### [OBJECTIVE]
Produce nothing but an exact copy of the lines from the one containing "What Blender Python" through the one containing "random.seed(7); RS = np.random.RandomState(11)", and do not carry over pictures.

[Scene modeling code data]
⟨

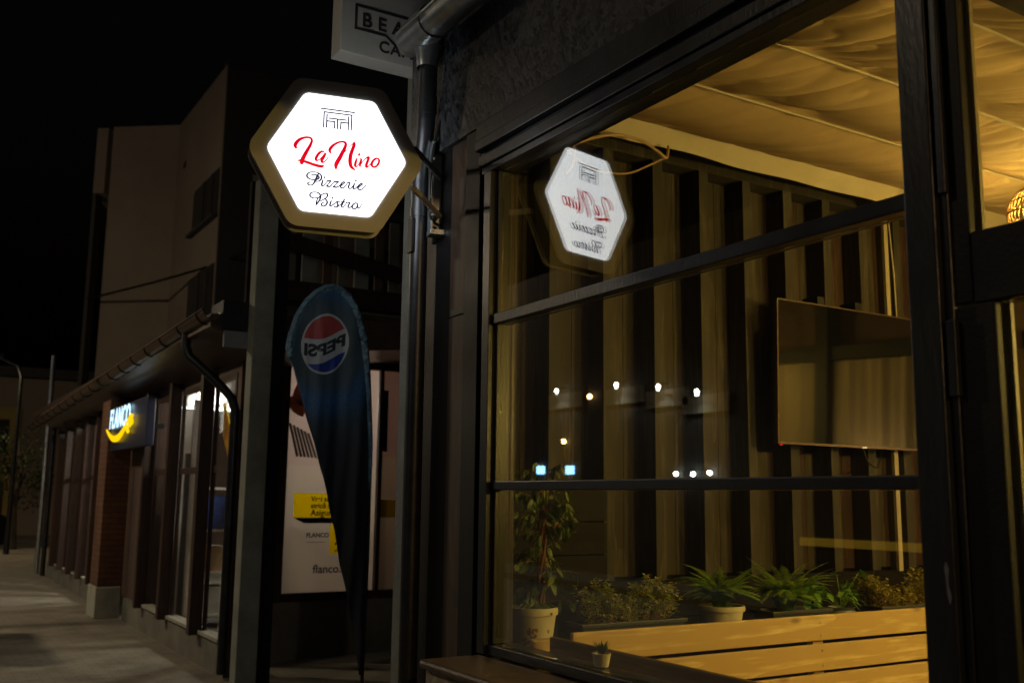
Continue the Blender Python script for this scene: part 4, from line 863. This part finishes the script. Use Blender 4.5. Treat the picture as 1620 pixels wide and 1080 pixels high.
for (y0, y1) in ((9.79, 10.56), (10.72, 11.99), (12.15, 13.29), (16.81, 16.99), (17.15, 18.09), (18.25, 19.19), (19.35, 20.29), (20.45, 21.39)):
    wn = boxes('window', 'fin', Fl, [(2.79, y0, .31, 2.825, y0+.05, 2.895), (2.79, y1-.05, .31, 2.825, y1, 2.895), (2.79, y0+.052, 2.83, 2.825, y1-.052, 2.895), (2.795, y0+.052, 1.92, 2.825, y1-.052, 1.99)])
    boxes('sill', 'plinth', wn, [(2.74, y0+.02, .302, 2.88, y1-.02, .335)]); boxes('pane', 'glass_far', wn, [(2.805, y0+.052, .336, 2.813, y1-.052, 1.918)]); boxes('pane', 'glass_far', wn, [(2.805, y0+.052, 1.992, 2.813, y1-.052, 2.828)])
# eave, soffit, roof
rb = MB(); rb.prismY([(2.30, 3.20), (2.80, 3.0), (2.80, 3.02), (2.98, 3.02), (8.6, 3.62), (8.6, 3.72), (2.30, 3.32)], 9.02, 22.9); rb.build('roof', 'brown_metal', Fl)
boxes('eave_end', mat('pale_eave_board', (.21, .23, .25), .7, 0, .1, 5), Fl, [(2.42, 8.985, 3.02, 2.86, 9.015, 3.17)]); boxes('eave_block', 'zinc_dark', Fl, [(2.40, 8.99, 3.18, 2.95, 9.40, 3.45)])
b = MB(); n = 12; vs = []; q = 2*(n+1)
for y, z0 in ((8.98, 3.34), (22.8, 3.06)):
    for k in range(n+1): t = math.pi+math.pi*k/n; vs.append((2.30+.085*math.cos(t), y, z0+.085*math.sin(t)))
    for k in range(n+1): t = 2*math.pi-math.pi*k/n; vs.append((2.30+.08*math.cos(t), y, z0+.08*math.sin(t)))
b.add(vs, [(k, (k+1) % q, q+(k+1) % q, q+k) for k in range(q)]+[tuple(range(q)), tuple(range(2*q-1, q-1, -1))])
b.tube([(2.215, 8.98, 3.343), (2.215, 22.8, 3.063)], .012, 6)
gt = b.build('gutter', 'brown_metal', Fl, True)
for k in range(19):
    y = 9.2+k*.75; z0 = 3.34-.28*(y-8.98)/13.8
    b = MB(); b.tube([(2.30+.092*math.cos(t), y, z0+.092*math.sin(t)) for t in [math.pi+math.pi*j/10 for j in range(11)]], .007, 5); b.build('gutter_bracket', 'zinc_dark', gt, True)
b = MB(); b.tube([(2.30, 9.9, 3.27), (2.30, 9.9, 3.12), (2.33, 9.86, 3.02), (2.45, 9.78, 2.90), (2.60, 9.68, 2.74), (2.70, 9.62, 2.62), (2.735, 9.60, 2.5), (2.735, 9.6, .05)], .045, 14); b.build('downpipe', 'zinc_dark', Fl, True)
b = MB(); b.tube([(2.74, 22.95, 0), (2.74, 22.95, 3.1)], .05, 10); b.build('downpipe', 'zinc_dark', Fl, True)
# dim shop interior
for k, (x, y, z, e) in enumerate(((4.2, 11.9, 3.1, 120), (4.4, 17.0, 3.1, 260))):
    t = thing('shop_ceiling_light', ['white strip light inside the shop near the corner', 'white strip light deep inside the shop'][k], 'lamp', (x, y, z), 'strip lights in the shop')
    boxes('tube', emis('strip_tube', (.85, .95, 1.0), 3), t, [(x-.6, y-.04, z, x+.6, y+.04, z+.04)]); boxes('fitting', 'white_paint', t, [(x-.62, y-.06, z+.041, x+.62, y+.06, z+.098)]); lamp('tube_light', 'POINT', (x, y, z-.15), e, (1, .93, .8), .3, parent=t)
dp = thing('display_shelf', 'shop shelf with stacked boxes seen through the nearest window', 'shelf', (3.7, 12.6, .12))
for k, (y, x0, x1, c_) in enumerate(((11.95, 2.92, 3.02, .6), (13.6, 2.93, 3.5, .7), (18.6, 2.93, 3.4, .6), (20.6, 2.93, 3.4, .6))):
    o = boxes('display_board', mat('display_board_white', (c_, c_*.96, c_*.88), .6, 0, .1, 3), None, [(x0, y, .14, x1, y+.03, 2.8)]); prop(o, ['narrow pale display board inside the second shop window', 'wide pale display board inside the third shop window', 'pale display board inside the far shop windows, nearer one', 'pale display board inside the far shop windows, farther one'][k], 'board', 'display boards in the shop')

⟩
⟨

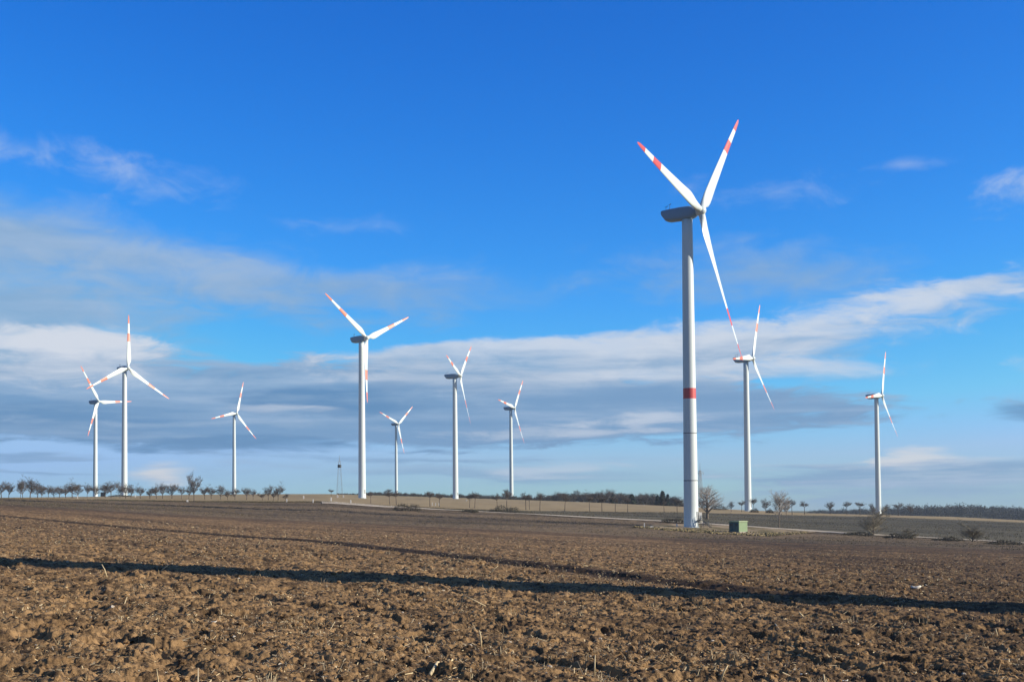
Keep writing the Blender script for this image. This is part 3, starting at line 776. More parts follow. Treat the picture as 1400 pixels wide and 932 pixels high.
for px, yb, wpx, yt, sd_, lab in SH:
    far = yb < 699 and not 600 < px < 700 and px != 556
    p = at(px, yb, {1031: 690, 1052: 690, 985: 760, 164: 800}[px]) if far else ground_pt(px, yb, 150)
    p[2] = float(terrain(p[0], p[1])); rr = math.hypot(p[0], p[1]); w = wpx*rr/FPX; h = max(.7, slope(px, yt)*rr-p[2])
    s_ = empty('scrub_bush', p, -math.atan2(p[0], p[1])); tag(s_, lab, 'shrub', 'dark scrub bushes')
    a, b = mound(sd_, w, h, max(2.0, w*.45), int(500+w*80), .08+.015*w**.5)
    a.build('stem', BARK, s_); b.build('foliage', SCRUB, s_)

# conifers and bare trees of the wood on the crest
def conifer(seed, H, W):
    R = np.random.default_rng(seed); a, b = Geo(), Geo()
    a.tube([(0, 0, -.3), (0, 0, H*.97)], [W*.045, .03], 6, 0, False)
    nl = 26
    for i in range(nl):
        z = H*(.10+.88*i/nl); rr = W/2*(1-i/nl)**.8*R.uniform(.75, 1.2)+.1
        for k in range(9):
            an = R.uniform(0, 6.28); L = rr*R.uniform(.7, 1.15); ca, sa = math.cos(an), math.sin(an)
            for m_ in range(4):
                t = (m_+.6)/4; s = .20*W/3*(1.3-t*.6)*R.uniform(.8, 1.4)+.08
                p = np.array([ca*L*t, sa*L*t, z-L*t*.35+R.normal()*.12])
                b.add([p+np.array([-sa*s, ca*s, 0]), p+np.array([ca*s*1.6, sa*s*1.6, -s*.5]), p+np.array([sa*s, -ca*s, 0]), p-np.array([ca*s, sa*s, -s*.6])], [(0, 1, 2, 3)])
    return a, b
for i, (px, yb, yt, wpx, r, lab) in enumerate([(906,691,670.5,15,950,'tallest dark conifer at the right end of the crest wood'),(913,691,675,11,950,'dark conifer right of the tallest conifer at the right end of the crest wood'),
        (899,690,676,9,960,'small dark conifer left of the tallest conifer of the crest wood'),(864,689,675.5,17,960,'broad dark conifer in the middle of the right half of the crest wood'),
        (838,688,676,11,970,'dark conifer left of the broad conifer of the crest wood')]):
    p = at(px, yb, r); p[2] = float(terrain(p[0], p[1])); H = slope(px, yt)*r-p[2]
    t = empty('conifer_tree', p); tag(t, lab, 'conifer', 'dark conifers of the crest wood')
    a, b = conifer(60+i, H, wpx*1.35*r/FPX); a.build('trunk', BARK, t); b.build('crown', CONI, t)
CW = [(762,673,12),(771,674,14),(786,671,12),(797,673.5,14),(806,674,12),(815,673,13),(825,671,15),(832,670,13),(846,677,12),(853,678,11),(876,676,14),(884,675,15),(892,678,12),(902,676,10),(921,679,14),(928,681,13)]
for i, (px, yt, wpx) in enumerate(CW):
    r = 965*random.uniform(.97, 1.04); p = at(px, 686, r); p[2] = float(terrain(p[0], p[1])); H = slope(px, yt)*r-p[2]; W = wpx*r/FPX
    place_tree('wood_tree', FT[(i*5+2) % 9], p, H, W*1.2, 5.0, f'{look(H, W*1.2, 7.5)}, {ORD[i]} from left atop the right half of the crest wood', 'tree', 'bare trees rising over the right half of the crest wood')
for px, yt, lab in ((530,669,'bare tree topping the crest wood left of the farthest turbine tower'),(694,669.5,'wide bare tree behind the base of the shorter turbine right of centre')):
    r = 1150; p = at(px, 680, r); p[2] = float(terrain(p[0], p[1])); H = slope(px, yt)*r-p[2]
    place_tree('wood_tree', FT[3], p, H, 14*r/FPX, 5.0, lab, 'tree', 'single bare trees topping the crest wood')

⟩
⟨

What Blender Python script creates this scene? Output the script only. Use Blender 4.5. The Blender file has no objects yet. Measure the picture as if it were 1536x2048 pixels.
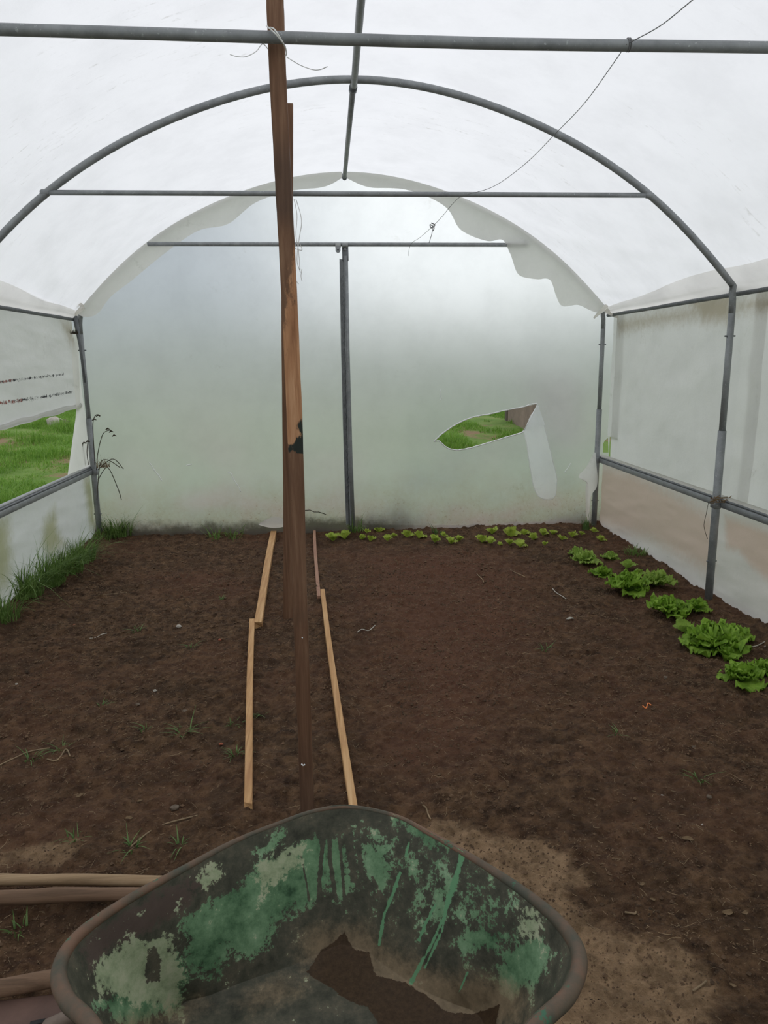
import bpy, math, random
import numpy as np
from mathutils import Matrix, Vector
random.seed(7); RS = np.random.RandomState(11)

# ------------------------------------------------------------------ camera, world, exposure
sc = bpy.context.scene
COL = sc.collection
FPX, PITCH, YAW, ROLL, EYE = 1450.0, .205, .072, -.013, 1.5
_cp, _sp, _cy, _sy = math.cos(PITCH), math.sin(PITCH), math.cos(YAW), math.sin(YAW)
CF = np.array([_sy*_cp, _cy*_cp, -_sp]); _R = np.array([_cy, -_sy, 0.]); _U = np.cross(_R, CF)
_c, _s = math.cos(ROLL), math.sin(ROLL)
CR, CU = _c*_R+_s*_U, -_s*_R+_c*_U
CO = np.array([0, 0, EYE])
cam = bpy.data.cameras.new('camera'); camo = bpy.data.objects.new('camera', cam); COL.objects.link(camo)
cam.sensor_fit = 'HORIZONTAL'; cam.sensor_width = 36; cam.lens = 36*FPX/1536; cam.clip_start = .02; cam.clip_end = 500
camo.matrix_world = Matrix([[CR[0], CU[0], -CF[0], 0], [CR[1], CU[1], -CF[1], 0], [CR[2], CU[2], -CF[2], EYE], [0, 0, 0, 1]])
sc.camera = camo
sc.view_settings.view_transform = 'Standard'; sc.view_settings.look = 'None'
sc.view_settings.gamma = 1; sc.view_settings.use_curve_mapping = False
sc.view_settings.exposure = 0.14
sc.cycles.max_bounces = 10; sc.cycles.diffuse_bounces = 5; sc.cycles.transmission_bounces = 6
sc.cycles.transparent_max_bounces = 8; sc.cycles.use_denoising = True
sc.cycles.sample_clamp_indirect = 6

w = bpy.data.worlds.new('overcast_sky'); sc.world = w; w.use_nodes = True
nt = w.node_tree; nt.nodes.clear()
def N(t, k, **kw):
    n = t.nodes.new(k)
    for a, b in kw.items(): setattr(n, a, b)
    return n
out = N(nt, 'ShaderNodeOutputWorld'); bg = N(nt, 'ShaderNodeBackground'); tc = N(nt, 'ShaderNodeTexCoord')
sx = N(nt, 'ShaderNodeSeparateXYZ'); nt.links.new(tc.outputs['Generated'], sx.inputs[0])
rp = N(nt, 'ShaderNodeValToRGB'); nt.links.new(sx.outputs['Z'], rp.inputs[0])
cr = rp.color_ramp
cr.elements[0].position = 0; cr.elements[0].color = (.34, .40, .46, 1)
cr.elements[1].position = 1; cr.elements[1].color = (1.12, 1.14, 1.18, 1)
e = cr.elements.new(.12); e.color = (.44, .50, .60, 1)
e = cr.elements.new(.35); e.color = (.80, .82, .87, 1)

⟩

### [WRITTEN SOLUTION]
What Blender Python script creates this scene? Output the script only. Use Blender 4.5. The Blender file has no objects yet. Measure the picture as if it were 1536x2048 pixels.
import bpy, math, random
import numpy as np
from mathutils import Matrix, Vector
random.seed(7); RS = np.random.RandomState(11)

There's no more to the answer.